# WHAT YOU HAVE TO DO
Report all lines holding "part".
-------- SOURCE EXCERPT --------
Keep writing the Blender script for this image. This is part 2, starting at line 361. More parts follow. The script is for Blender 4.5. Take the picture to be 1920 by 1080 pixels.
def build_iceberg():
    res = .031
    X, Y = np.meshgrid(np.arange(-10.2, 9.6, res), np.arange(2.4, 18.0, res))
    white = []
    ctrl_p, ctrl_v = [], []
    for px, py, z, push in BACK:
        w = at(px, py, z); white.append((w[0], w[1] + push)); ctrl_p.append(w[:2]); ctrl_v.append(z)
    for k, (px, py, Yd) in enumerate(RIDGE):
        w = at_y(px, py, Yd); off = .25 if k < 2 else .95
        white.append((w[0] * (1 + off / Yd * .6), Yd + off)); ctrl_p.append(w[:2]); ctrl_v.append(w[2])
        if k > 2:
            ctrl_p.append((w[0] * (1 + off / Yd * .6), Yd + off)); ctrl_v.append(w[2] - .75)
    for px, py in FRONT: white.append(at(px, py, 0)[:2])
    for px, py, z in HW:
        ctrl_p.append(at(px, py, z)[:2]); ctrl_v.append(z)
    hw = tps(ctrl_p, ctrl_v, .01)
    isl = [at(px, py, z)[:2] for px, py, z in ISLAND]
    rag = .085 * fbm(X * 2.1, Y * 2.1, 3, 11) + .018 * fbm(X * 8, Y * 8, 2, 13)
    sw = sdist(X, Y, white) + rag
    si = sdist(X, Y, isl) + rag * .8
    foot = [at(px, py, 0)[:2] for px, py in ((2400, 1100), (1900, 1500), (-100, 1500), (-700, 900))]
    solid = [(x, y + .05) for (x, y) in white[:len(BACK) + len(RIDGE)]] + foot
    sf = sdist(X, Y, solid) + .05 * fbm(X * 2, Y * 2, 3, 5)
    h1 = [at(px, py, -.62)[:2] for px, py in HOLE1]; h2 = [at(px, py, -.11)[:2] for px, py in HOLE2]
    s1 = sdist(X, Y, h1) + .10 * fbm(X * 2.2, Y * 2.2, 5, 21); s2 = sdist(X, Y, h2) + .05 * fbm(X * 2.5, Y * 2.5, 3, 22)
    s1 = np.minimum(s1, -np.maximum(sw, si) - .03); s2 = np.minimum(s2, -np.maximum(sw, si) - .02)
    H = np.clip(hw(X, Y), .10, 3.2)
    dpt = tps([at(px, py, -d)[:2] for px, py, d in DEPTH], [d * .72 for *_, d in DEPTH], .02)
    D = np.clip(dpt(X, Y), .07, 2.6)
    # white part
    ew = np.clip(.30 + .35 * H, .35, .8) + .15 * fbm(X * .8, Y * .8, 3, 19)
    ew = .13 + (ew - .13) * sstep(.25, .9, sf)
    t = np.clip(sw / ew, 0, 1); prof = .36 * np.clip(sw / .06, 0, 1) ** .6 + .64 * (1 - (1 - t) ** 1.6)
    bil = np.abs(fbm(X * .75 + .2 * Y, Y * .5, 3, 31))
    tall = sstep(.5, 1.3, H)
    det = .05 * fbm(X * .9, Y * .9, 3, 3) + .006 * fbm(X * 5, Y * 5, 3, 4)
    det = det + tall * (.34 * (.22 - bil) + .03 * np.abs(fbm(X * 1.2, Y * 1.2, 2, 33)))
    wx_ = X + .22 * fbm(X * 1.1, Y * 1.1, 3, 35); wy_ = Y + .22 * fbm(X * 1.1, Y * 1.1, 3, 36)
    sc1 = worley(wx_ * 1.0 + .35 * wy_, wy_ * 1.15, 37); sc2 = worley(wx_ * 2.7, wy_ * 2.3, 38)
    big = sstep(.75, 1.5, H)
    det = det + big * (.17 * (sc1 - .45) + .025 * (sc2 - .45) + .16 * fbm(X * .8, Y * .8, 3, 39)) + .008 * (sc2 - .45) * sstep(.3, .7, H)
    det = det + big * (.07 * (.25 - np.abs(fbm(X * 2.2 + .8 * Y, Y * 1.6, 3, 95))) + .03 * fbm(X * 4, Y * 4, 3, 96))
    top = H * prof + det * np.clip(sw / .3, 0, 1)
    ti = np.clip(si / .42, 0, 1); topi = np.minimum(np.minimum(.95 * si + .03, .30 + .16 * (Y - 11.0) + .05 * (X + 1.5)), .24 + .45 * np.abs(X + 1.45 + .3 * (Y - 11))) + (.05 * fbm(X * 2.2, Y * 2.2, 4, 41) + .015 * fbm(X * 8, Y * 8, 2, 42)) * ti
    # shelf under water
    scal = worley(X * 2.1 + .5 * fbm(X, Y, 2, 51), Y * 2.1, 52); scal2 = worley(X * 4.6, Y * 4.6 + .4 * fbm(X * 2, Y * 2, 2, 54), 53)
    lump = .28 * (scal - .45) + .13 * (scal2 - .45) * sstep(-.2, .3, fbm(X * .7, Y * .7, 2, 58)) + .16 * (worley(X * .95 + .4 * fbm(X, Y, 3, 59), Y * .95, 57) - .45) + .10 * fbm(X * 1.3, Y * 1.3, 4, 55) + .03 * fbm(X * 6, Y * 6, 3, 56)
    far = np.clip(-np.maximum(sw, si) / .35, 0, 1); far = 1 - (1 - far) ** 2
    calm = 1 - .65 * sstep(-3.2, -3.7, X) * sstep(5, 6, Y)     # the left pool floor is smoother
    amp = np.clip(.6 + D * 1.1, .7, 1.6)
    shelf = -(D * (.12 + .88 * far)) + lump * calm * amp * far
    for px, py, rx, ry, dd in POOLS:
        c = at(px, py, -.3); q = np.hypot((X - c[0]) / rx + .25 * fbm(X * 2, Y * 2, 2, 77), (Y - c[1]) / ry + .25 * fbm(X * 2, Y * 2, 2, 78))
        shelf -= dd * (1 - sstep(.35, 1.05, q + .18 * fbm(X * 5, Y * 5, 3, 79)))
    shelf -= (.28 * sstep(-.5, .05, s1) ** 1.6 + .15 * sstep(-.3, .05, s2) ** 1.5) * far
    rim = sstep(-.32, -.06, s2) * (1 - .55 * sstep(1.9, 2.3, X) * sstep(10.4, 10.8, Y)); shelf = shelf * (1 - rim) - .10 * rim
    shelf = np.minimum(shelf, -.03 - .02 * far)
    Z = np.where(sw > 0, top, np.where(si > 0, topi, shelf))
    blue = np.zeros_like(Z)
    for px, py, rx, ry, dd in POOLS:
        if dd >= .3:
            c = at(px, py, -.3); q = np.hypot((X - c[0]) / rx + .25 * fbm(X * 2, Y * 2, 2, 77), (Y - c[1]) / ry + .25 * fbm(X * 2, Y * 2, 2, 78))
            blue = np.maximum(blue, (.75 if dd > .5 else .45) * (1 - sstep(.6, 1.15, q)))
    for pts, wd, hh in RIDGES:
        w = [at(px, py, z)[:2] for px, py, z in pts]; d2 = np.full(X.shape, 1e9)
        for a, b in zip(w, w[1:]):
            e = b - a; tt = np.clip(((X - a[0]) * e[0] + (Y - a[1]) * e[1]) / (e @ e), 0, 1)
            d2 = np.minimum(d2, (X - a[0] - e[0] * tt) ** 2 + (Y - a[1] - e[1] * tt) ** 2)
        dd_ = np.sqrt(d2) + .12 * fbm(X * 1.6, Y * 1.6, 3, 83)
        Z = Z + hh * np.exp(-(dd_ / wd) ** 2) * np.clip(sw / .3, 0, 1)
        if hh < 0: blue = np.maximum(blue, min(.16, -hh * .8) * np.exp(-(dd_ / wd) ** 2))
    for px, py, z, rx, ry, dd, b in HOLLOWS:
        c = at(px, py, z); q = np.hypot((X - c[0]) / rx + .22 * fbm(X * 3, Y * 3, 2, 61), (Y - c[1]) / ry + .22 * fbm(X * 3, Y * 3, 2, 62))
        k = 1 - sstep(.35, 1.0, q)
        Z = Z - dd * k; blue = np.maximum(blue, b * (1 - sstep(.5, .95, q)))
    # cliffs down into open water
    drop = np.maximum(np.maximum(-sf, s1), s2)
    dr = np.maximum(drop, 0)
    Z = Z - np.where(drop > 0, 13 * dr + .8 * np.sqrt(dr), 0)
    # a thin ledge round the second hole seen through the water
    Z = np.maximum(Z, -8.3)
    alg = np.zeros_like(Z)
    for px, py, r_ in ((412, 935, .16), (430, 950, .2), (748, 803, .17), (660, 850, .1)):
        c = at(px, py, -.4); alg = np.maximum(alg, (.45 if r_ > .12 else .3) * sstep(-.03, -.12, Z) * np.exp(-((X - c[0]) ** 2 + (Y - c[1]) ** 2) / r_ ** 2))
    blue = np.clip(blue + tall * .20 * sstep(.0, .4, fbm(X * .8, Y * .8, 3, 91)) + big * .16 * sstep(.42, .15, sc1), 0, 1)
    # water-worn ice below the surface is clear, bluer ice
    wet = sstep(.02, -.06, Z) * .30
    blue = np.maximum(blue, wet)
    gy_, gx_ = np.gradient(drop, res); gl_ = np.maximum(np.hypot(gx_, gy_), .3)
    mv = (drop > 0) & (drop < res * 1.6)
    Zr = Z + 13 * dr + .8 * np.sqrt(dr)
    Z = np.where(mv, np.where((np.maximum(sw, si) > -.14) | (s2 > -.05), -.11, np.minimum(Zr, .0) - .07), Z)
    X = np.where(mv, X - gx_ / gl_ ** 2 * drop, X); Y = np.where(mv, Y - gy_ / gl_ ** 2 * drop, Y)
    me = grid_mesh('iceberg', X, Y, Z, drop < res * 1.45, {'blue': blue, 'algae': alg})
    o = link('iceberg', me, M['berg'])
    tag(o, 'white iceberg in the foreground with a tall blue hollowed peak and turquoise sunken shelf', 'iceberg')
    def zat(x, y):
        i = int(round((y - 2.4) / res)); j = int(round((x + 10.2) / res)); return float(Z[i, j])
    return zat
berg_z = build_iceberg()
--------
# EXPECTED OUTPUT
Keep writing the Blender script for this image. This is part 2, starting at line 361. More parts follow. The script is for Blender 4.5. Take the picture to be 1920 by 1080 pixels.
    # white part